Six months of grueling rehabilitation followed the injury. The whole process started with Weinke listening to his mother ask that her son never put his neck in jeopardy again. Don’t play she asked, but that was not an option for Weinke. He moved from lifting a tennis ball, to throwing the tennis ball, to finally passing the football again, just before preseason practice started last year.
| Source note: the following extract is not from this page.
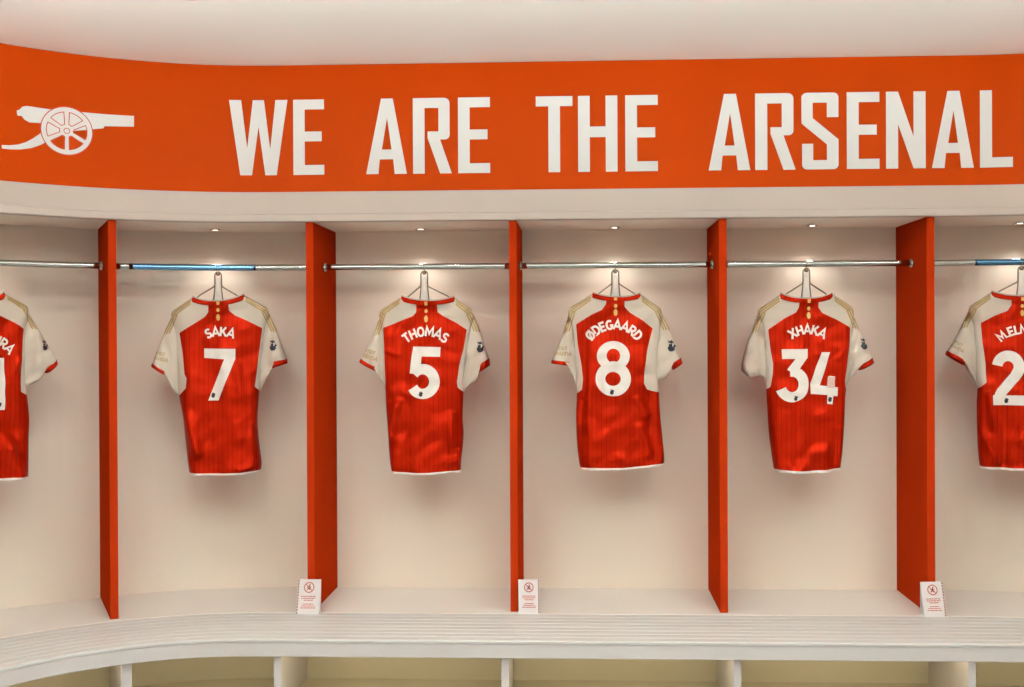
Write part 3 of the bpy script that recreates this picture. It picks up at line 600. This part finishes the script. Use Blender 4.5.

Chapter 6 – A Perfect Return

When Chris Weinke trotted onto the field in late August to play Louisiana Tech (instead of Auburn I’ll be quick to point out) it marked the end of a very long road. But that was in the past and he was right where he wanted to be – at the controls of FSU’s offense. The 1999 season is perhaps the finest in college football history. Weinke and a number of great seniors, led the Seminoles to a 12-0 record and the nation’s first-ever wire-to-wire run as the Associated Press No. 1 ranked team.
Along the way to the perfect season, Weinke put up a statistic that I still think is one of the best you could find. He was 42-of-54 (77.8%) for 461 yards and led FSU to seven touchdowns and two field goals in drives following opponents scores that tied the game or put FSU behind. In other words, he brought us back every time including the national title game against Virginia Tech.
Weinke had led the Tribe to the coveted national title and then faced another big decision.

Chapter 7 – The Decision Part II

In a moment dripping with irony, the media gathered in the same Moore Athletic Center room that they had gathered in just over a year before for a Chris Weinke press conference. The mood was almostly equally tense, but without the sorrow which surrounded the previous one. Chris had decided to announce whether he would stay at FSU or declare himself eligible for the NFL draft. With a well polished technique of playing with the media, Weinke went on a 15-minute discussion of his thought process before asking Coach Richt if it would be alright if he came back to try and win another national championship. FSU had been blessed. Peter Warrick made the same call the year before, Andre Wadsworth before him, Warrick Dunn before him, and so on (thank goodness).

Chapter 8 — The Final Chapter

No one knows how the final chapter of Chris Weinke’s career at Florida State will be written. We do know this. Already this season he has battled through a very painful foot injury that allowed him to participate in a full practice for the first time in five weeks against Clemson. We know that he has completely re-written the FSU record books and has become the first three-year starting quarterback ever for Coach Bowden at FSU. We know that he has positioned his team to have a chance at playing for a third national title. And we know that he has already secured the college degree that he set in his sights in the on deck circle of a minor league baseball park.

His story reads like a good novel and most FSU fans believe that he is intent on putting a happing ending to it. But I sometimes wonder if any of us appreciate just what he has gone through to give us a good read.